Sei que a questão é complexa, um vespeiro. Afinal, um filme ou uma peça de teatro são artes atreladas a outras (a literatura, a fotografia, a música). A literatura só depende de um único signo específico, a palavra, capaz de gerar outros tantos, como a imagem e o som. É uma arte polivalente e autônoma, no sentido de que não depende do concurso de outras. Então, nela, a autoria, quando compreende os quesitos já mencionados, é mais individual.

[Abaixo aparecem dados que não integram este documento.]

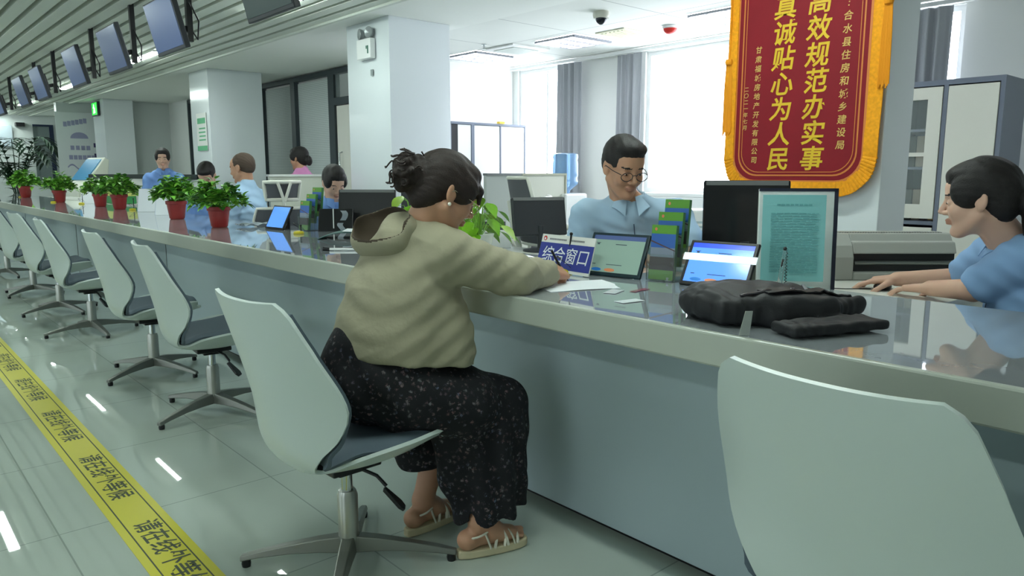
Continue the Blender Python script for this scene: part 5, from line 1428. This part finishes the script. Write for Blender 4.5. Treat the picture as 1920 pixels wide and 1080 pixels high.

Para mim, que fique claro, diretores de cinema e de teatro, bem como regentes de orquestras, podem ser autores sim, uma vez que selecionam, recortam, montam textos muitas vezes já circulantes na sociedade. Portanto, criam e são originais. Só não entendo por que, professores, que desempenham as mesmas funções, ou seja, leem, escolhem, intertextualizam, organizam a apresentação, agregam outras artes e imprimem a marca de sua subjetividade na condução de um determinado conteúdo e no desenvolvimento de certas habilidades no aluno, não sejam chamados também autores, não gozem deste “de” atribuitivo, de pertencimento. Na minha formação, as aulas sobre Drummond, da professora Marlene de Castro Correia, foram e são o Drummond, de Marlene. As aulas sobre a obra de Graciliano Ramos, da professora Eliana Bueno, foram e são o Graciliano, de Eliana. As aulas sobre Cecília Meireles, de minha querida mãe, Ruth Maria Chaves Martins, foram e são a Cecília, de dona Ruth. A lista seria longa, pois, para mim, esses e outros tantos professores sempre deixaram em suas aulas a marca autoral de sua subjetividade. Não confundam isso com impressionismos, achismos, confidências, testemunhos. Estou falando de seu repertório de leituras, de sua seleção, de suas formas de associação, de seus posicionamentos crítico-analíticos, de seus recortes.

Ora, não são eles também autores? Não deveriam ser reconhecidos com a mesma distinção de diretores e regentes? Mas nem se esforcem para responder. Em um país como o nosso em que a educação é assunto menor, professores só serão autores em nossas memórias afetivas.